> _REQUIRED WORK_: The entire listing is to be repeated verbatim.

> _PROVIDED MATERIAL_:
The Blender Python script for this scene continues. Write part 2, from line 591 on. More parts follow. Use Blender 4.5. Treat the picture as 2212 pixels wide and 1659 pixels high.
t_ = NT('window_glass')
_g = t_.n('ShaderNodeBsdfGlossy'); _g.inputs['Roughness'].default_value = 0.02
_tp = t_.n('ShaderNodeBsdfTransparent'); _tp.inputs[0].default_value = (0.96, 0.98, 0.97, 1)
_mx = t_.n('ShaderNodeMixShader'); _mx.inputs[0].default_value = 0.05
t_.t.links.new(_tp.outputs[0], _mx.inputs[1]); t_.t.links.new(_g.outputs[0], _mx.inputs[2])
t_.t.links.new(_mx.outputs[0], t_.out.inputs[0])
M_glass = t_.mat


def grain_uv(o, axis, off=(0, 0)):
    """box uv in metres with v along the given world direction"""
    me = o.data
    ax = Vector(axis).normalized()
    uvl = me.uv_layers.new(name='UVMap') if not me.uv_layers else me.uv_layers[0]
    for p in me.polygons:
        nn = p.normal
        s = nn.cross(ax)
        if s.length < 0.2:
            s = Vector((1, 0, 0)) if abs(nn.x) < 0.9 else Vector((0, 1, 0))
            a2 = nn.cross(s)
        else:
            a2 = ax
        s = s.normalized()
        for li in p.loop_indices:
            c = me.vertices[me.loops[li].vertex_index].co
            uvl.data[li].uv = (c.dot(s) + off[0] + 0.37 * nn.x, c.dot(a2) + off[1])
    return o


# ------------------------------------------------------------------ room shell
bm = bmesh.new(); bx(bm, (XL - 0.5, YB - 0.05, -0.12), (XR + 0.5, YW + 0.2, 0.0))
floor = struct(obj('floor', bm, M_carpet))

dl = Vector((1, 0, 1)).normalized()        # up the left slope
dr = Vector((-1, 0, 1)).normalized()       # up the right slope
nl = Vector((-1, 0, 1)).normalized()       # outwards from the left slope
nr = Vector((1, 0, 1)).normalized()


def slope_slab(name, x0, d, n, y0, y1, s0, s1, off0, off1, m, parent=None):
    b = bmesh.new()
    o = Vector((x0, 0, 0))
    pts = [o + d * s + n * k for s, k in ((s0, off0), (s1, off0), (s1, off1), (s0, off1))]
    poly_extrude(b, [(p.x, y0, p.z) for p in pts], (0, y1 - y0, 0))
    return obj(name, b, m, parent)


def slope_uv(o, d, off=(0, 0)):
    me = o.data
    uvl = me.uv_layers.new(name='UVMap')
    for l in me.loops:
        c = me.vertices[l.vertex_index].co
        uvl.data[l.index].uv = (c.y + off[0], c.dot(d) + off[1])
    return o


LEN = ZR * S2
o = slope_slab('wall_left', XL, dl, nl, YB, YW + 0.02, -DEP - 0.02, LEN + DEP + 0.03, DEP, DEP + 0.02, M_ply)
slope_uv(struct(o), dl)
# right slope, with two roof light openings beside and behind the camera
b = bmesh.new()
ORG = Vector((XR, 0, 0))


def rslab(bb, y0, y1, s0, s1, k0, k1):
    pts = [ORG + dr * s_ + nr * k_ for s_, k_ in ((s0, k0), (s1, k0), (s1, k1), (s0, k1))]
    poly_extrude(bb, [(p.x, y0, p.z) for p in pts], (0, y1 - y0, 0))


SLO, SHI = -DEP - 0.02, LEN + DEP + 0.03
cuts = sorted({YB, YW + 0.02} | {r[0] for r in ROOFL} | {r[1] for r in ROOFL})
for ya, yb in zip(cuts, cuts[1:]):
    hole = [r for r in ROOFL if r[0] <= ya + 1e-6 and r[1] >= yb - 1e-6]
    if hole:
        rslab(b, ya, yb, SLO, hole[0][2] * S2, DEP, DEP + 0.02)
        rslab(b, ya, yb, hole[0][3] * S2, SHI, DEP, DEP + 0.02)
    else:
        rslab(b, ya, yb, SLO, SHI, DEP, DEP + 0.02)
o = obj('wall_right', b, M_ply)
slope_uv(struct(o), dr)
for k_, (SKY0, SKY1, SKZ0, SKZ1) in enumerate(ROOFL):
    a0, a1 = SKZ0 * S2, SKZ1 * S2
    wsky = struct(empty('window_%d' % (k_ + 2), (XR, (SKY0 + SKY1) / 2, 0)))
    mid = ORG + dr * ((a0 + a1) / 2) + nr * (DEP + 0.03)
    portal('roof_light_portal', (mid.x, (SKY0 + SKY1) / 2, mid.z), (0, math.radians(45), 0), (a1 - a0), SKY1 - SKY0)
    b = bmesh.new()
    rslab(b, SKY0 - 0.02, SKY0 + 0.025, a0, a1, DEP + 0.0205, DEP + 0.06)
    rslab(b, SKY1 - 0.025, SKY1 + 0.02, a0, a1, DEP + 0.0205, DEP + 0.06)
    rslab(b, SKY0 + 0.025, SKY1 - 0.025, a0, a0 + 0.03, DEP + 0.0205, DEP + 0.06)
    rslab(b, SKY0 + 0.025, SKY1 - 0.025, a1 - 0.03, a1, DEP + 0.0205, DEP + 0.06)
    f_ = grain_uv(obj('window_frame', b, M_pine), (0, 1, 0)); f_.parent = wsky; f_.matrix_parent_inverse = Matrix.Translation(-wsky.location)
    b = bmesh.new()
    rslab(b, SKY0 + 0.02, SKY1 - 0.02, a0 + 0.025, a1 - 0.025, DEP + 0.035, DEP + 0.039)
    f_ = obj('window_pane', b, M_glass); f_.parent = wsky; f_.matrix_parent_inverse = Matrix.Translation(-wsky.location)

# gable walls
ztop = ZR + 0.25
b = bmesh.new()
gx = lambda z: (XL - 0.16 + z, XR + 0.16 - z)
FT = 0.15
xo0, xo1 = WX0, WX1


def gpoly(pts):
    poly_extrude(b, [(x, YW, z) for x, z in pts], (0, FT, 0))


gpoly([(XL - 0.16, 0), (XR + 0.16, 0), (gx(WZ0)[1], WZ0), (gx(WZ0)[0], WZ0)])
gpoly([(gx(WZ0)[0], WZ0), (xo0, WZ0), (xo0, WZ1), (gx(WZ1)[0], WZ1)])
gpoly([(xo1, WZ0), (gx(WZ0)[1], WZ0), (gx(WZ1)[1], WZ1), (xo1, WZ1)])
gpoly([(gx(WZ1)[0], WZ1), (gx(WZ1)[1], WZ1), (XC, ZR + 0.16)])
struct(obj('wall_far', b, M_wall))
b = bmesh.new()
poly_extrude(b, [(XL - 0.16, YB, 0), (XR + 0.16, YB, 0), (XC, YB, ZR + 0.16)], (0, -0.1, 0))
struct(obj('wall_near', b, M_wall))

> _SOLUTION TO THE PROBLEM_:
The Blender Python script for this scene continues. Write part 2, from line 591 on. More parts follow. Use Blender 4.5. Treat the picture as 2212 pixels wide and 1659 pixels high.
t_ = NT('window_glass')
_g = t_.n('ShaderNodeBsdfGlossy'); _g.inputs['Roughness'].default_value = 0.02
_tp = t_.n('ShaderNodeBsdfTransparent'); _tp.inputs[0].default_value = (0.96, 0.98, 0.97, 1)
_mx = t_.n('ShaderNodeMixShader'); _mx.inputs[0].default_value = 0.05
t_.t.links.new(_tp.outputs[0], _mx.inputs[1]); t_.t.links.new(_g.outputs[0], _mx.inputs[2])
t_.t.links.new(_mx.outputs[0], t_.out.inputs[0])
M_glass = t_.mat


def grain_uv(o, axis, off=(0, 0)):
    """box uv in metres with v along the given world direction"""
    me = o.data
    ax = Vector(axis).normalized()
    uvl = me.uv_layers.new(name='UVMap') if not me.uv_layers else me.uv_layers[0]
    for p in me.polygons:
        nn = p.normal
        s = nn.cross(ax)
        if s.length < 0.2:
            s = Vector((1, 0, 0)) if abs(nn.x) < 0.9 else Vector((0, 1, 0))
            a2 = nn.cross(s)
        else:
            a2 = ax
        s = s.normalized()
        for li in p.loop_indices:
            c = me.vertices[me.loops[li].vertex_index].co
            uvl.data[li].uv = (c.dot(s) + off[0] + 0.37 * nn.x, c.dot(a2) + off[1])
    return o


# ------------------------------------------------------------------ room shell
bm = bmesh.new(); bx(bm, (XL - 0.5, YB - 0.05, -0.12), (XR + 0.5, YW + 0.2, 0.0))
floor = struct(obj('floor', bm, M_carpet))

dl = Vector((1, 0, 1)).normalized()        # up the left slope
dr = Vector((-1, 0, 1)).normalized()       # up the right slope
nl = Vector((-1, 0, 1)).normalized()       # outwards from the left slope
nr = Vector((1, 0, 1)).normalized()


def slope_slab(name, x0, d, n, y0, y1, s0, s1, off0, off1, m, parent=None):
    b = bmesh.new()
    o = Vector((x0, 0, 0))
    pts = [o + d * s + n * k for s, k in ((s0, off0), (s1, off0), (s1, off1), (s0, off1))]
    poly_extrude(b, [(p.x, y0, p.z) for p in pts], (0, y1 - y0, 0))
    return obj(name, b, m, parent)


def slope_uv(o, d, off=(0, 0)):
    me = o.data
    uvl = me.uv_layers.new(name='UVMap')
    for l in me.loops:
        c = me.vertices[l.vertex_index].co
        uvl.data[l.index].uv = (c.y + off[0], c.dot(d) + off[1])
    return o


LEN = ZR * S2
o = slope_slab('wall_left', XL, dl, nl, YB, YW + 0.02, -DEP - 0.02, LEN + DEP + 0.03, DEP, DEP + 0.02, M_ply)
slope_uv(struct(o), dl)
# right slope, with two roof light openings beside and behind the camera
b = bmesh.new()
ORG = Vector((XR, 0, 0))


def rslab(bb, y0, y1, s0, s1, k0, k1):
    pts = [ORG + dr * s_ + nr * k_ for s_, k_ in ((s0, k0), (s1, k0), (s1, k1), (s0, k1))]
    poly_extrude(bb, [(p.x, y0, p.z) for p in pts], (0, y1 - y0, 0))


SLO, SHI = -DEP - 0.02, LEN + DEP + 0.03
cuts = sorted({YB, YW + 0.02} | {r[0] for r in ROOFL} | {r[1] for r in ROOFL})
for ya, yb in zip(cuts, cuts[1:]):
    hole = [r for r in ROOFL if r[0] <= ya + 1e-6 and r[1] >= yb - 1e-6]
    if hole:
        rslab(b, ya, yb, SLO, hole[0][2] * S2, DEP, DEP + 0.02)
        rslab(b, ya, yb, hole[0][3] * S2, SHI, DEP, DEP + 0.02)
    else:
        rslab(b, ya, yb, SLO, SHI, DEP, DEP + 0.02)
o = obj('wall_right', b, M_ply)
slope_uv(struct(o), dr)
for k_, (SKY0, SKY1, SKZ0, SKZ1) in enumerate(ROOFL):
    a0, a1 = SKZ0 * S2, SKZ1 * S2
    wsky = struct(empty('window_%d' % (k_ + 2), (XR, (SKY0 + SKY1) / 2, 0)))
    mid = ORG + dr * ((a0 + a1) / 2) + nr * (DEP + 0.03)
    portal('roof_light_portal', (mid.x, (SKY0 + SKY1) / 2, mid.z), (0, math.radians(45), 0), (a1 - a0), SKY1 - SKY0)
    b = bmesh.new()
    rslab(b, SKY0 - 0.02, SKY0 + 0.025, a0, a1, DEP + 0.0205, DEP + 0.06)
    rslab(b, SKY1 - 0.025, SKY1 + 0.02, a0, a1, DEP + 0.0205, DEP + 0.06)
    rslab(b, SKY0 + 0.025, SKY1 - 0.025, a0, a0 + 0.03, DEP + 0.0205, DEP + 0.06)
    rslab(b, SKY0 + 0.025, SKY1 - 0.025, a1 - 0.03, a1, DEP + 0.0205, DEP + 0.06)
    f_ = grain_uv(obj('window_frame', b, M_pine), (0, 1, 0)); f_.parent = wsky; f_.matrix_parent_inverse = Matrix.Translation(-wsky.location)
    b = bmesh.new()
    rslab(b, SKY0 + 0.02, SKY1 - 0.02, a0 + 0.025, a1 - 0.025, DEP + 0.035, DEP + 0.039)
    f_ = obj('window_pane', b, M_glass); f_.parent = wsky; f_.matrix_parent_inverse = Matrix.Translation(-wsky.location)

# gable walls
ztop = ZR + 0.25
b = bmesh.new()
gx = lambda z: (XL - 0.16 + z, XR + 0.16 - z)
FT = 0.15
xo0, xo1 = WX0, WX1


def gpoly(pts):
    poly_extrude(b, [(x, YW, z) for x, z in pts], (0, FT, 0))


gpoly([(XL - 0.16, 0), (XR + 0.16, 0), (gx(WZ0)[1], WZ0), (gx(WZ0)[0], WZ0)])
gpoly([(gx(WZ0)[0], WZ0), (xo0, WZ0), (xo0, WZ1), (gx(WZ1)[0], WZ1)])
gpoly([(xo1, WZ0), (gx(WZ0)[1], WZ0), (gx(WZ1)[1], WZ1), (xo1, WZ1)])
gpoly([(gx(WZ1)[0], WZ1), (gx(WZ1)[1], WZ1), (XC, ZR + 0.16)])
struct(obj('wall_far', b, M_wall))
b = bmesh.new()
poly_extrude(b, [(XL - 0.16, YB, 0), (XR + 0.16, YB, 0), (XC, YB, ZR + 0.16)], (0, -0.1, 0))
struct(obj('wall_near', b, M_wall))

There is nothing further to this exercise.